» RECORDED DATA:

::::::

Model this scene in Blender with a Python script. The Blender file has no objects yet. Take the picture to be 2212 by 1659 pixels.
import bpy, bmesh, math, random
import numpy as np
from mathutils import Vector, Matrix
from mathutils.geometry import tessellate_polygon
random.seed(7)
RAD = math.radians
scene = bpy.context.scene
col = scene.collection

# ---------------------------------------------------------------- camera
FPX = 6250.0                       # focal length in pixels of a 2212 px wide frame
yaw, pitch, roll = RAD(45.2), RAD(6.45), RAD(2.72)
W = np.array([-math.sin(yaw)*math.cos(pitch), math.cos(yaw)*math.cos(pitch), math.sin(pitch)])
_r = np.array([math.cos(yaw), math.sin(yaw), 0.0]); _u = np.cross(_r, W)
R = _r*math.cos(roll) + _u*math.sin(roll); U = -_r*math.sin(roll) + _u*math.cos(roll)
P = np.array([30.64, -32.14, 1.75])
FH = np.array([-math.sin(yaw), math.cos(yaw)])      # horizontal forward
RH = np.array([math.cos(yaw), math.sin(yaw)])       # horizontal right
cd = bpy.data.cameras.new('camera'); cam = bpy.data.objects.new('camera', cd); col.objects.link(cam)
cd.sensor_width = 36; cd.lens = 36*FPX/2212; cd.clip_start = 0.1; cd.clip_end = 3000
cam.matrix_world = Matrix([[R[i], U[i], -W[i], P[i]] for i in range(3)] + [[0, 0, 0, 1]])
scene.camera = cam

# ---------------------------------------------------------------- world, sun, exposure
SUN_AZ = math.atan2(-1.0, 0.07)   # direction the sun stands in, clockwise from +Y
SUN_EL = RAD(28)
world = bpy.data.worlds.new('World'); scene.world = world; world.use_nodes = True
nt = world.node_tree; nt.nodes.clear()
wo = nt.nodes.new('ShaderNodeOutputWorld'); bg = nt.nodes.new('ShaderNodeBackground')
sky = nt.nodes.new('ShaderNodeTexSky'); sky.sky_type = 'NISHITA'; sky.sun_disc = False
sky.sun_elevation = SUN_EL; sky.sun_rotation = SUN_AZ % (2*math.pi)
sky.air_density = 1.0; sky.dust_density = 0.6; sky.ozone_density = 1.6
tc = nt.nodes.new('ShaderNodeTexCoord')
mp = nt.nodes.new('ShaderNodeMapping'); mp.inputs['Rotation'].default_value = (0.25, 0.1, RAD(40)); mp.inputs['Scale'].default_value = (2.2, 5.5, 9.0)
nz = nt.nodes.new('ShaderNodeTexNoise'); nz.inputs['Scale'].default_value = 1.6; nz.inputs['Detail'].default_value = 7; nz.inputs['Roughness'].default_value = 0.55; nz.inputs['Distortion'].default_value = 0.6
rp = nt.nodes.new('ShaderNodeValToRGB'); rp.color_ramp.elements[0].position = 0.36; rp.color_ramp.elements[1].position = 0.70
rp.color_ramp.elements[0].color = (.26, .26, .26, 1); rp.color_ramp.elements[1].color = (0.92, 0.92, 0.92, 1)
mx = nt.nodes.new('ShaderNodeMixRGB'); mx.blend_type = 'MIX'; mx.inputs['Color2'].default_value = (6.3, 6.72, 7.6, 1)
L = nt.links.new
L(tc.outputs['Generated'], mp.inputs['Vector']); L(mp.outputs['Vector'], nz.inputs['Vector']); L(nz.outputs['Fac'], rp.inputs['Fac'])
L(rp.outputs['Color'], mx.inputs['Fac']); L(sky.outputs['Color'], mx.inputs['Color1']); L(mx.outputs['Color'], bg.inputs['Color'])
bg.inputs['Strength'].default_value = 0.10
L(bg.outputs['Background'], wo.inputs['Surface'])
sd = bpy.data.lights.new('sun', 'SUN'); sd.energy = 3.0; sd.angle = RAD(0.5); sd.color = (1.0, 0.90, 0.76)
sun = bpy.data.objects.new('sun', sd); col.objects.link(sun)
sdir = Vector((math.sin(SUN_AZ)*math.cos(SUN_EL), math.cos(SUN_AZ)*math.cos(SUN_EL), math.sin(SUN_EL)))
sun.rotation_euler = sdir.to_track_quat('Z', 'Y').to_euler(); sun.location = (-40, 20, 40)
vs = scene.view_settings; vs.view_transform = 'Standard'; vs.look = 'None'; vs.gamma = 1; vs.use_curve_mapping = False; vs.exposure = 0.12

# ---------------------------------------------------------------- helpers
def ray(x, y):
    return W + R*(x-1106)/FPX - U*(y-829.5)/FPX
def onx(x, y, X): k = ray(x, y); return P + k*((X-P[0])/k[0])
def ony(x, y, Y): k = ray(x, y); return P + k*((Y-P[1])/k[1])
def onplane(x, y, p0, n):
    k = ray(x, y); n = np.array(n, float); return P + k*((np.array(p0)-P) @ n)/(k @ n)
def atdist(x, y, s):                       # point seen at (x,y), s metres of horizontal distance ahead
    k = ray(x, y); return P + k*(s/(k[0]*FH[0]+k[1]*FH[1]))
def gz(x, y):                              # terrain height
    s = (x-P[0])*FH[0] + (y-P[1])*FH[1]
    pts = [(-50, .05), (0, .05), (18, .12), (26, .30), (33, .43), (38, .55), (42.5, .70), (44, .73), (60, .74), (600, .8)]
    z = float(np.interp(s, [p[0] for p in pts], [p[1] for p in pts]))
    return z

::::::

» EXERCISE DETAILS: Repeat the preceding lines exactly, please, every one of them.

» RESPONSE BELOW:
Model this scene in Blender with a Python script. The Blender file has no objects yet. Take the picture to be 2212 by 1659 pixels.
import bpy, bmesh, math, random
import numpy as np
from mathutils import Vector, Matrix
from mathutils.geometry import tessellate_polygon
random.seed(7)
RAD = math.radians
scene = bpy.context.scene
col = scene.collection

# ---------------------------------------------------------------- camera
FPX = 6250.0                       # focal length in pixels of a 2212 px wide frame
yaw, pitch, roll = RAD(45.2), RAD(6.45), RAD(2.72)
W = np.array([-math.sin(yaw)*math.cos(pitch), math.cos(yaw)*math.cos(pitch), math.sin(pitch)])
_r = np.array([math.cos(yaw), math.sin(yaw), 0.0]); _u = np.cross(_r, W)
R = _r*math.cos(roll) + _u*math.sin(roll); U = -_r*math.sin(roll) + _u*math.cos(roll)
P = np.array([30.64, -32.14, 1.75])
FH = np.array([-math.sin(yaw), math.cos(yaw)])      # horizontal forward
RH = np.array([math.cos(yaw), math.sin(yaw)])       # horizontal right
cd = bpy.data.cameras.new('camera'); cam = bpy.data.objects.new('camera', cd); col.objects.link(cam)
cd.sensor_width = 36; cd.lens = 36*FPX/2212; cd.clip_start = 0.1; cd.clip_end = 3000
cam.matrix_world = Matrix([[R[i], U[i], -W[i], P[i]] for i in range(3)] + [[0, 0, 0, 1]])
scene.camera = cam

# ---------------------------------------------------------------- world, sun, exposure
SUN_AZ = math.atan2(-1.0, 0.07)   # direction the sun stands in, clockwise from +Y
SUN_EL = RAD(28)
world = bpy.data.worlds.new('World'); scene.world = world; world.use_nodes = True
nt = world.node_tree; nt.nodes.clear()
wo = nt.nodes.new('ShaderNodeOutputWorld'); bg = nt.nodes.new('ShaderNodeBackground')
sky = nt.nodes.new('ShaderNodeTexSky'); sky.sky_type = 'NISHITA'; sky.sun_disc = False
sky.sun_elevation = SUN_EL; sky.sun_rotation = SUN_AZ % (2*math.pi)
sky.air_density = 1.0; sky.dust_density = 0.6; sky.ozone_density = 1.6
tc = nt.nodes.new('ShaderNodeTexCoord')
mp = nt.nodes.new('ShaderNodeMapping'); mp.inputs['Rotation'].default_value = (0.25, 0.1, RAD(40)); mp.inputs['Scale'].default_value = (2.2, 5.5, 9.0)
nz = nt.nodes.new('ShaderNodeTexNoise'); nz.inputs['Scale'].default_value = 1.6; nz.inputs['Detail'].default_value = 7; nz.inputs['Roughness'].default_value = 0.55; nz.inputs['Distortion'].default_value = 0.6
rp = nt.nodes.new('ShaderNodeValToRGB'); rp.color_ramp.elements[0].position = 0.36; rp.color_ramp.elements[1].position = 0.70
rp.color_ramp.elements[0].color = (.26, .26, .26, 1); rp.color_ramp.elements[1].color = (0.92, 0.92, 0.92, 1)
mx = nt.nodes.new('ShaderNodeMixRGB'); mx.blend_type = 'MIX'; mx.inputs['Color2'].default_value = (6.3, 6.72, 7.6, 1)
L = nt.links.new
L(tc.outputs['Generated'], mp.inputs['Vector']); L(mp.outputs['Vector'], nz.inputs['Vector']); L(nz.outputs['Fac'], rp.inputs['Fac'])
L(rp.outputs['Color'], mx.inputs['Fac']); L(sky.outputs['Color'], mx.inputs['Color1']); L(mx.outputs['Color'], bg.inputs['Color'])
bg.inputs['Strength'].default_value = 0.10
L(bg.outputs['Background'], wo.inputs['Surface'])
sd = bpy.data.lights.new('sun', 'SUN'); sd.energy = 3.0; sd.angle = RAD(0.5); sd.color = (1.0, 0.90, 0.76)
sun = bpy.data.objects.new('sun', sd); col.objects.link(sun)
sdir = Vector((math.sin(SUN_AZ)*math.cos(SUN_EL), math.cos(SUN_AZ)*math.cos(SUN_EL), math.sin(SUN_EL)))
sun.rotation_euler = sdir.to_track_quat('Z', 'Y').to_euler(); sun.location = (-40, 20, 40)
vs = scene.view_settings; vs.view_transform = 'Standard'; vs.look = 'None'; vs.gamma = 1; vs.use_curve_mapping = False; vs.exposure = 0.12

# ---------------------------------------------------------------- helpers
def ray(x, y):
    return W + R*(x-1106)/FPX - U*(y-829.5)/FPX
def onx(x, y, X): k = ray(x, y); return P + k*((X-P[0])/k[0])
def ony(x, y, Y): k = ray(x, y); return P + k*((Y-P[1])/k[1])
def onplane(x, y, p0, n):
    k = ray(x, y); n = np.array(n, float); return P + k*((np.array(p0)-P) @ n)/(k @ n)
def atdist(x, y, s):                       # point seen at (x,y), s metres of horizontal distance ahead
    k = ray(x, y); return P + k*(s/(k[0]*FH[0]+k[1]*FH[1]))
def gz(x, y):                              # terrain height
    s = (x-P[0])*FH[0] + (y-P[1])*FH[1]
    pts = [(-50, .05), (0, .05), (18, .12), (26, .30), (33, .43), (38, .55), (42.5, .70), (44, .73), (60, .74), (600, .8)]
    z = float(np.interp(s, [p[0] for p in pts], [p[1] for p in pts]))
    return z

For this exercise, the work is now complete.